╭──
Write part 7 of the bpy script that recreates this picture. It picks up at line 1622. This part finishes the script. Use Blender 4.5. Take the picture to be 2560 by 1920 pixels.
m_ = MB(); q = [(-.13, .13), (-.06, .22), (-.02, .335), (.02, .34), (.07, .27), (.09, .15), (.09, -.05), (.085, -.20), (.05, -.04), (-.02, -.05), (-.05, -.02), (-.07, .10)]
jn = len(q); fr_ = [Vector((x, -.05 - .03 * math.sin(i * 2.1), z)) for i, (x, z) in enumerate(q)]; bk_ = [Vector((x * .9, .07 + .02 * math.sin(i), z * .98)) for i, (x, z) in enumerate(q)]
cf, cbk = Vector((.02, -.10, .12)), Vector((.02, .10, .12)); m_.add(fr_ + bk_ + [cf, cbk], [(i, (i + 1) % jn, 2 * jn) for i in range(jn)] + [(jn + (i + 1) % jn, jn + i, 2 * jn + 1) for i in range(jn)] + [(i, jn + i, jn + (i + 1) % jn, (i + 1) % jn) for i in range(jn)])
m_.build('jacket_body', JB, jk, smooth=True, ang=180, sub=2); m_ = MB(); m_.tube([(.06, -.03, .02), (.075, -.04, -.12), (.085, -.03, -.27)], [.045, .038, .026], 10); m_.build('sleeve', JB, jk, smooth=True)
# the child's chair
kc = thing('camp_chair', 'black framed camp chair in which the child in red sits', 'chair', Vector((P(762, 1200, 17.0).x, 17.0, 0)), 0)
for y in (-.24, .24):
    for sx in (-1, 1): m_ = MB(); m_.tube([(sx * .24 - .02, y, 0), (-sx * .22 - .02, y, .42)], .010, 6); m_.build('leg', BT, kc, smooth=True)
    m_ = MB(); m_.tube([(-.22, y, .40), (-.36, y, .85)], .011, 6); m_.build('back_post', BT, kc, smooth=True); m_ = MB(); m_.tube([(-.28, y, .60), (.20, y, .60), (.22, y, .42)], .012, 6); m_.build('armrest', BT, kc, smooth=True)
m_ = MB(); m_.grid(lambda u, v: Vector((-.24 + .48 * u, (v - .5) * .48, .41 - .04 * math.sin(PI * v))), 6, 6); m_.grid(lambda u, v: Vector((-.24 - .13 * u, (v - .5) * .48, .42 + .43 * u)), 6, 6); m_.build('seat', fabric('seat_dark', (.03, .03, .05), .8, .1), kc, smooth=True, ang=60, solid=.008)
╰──
• **EXERCISE BRIEF**
Word for word, write out all of the data above.

• **EXERCISE SOLUTION**
Write part 7 of the bpy script that recreates this picture. It picks up at line 1622. This part finishes the script. Use Blender 4.5. Take the picture to be 2560 by 1920 pixels.
m_ = MB(); q = [(-.13, .13), (-.06, .22), (-.02, .335), (.02, .34), (.07, .27), (.09, .15), (.09, -.05), (.085, -.20), (.05, -.04), (-.02, -.05), (-.05, -.02), (-.07, .10)]
jn = len(q); fr_ = [Vector((x, -.05 - .03 * math.sin(i * 2.1), z)) for i, (x, z) in enumerate(q)]; bk_ = [Vector((x * .9, .07 + .02 * math.sin(i), z * .98)) for i, (x, z) in enumerate(q)]
cf, cbk = Vector((.02, -.10, .12)), Vector((.02, .10, .12)); m_.add(fr_ + bk_ + [cf, cbk], [(i, (i + 1) % jn, 2 * jn) for i in range(jn)] + [(jn + (i + 1) % jn, jn + i, 2 * jn + 1) for i in range(jn)] + [(i, jn + i, jn + (i + 1) % jn, (i + 1) % jn) for i in range(jn)])
m_.build('jacket_body', JB, jk, smooth=True, ang=180, sub=2); m_ = MB(); m_.tube([(.06, -.03, .02), (.075, -.04, -.12), (.085, -.03, -.27)], [.045, .038, .026], 10); m_.build('sleeve', JB, jk, smooth=True)
# the child's chair
kc = thing('camp_chair', 'black framed camp chair in which the child in red sits', 'chair', Vector((P(762, 1200, 17.0).x, 17.0, 0)), 0)
for y in (-.24, .24):
    for sx in (-1, 1): m_ = MB(); m_.tube([(sx * .24 - .02, y, 0), (-sx * .22 - .02, y, .42)], .010, 6); m_.build('leg', BT, kc, smooth=True)
    m_ = MB(); m_.tube([(-.22, y, .40), (-.36, y, .85)], .011, 6); m_.build('back_post', BT, kc, smooth=True); m_ = MB(); m_.tube([(-.28, y, .60), (.20, y, .60), (.22, y, .42)], .012, 6); m_.build('armrest', BT, kc, smooth=True)
m_ = MB(); m_.grid(lambda u, v: Vector((-.24 + .48 * u, (v - .5) * .48, .41 - .04 * math.sin(PI * v))), 6, 6); m_.grid(lambda u, v: Vector((-.24 - .13 * u, (v - .5) * .48, .42 + .43 * u)), 6, 6); m_.build('seat', fabric('seat_dark', (.03, .03, .05), .8, .1), kc, smooth=True, ang=60, solid=.008)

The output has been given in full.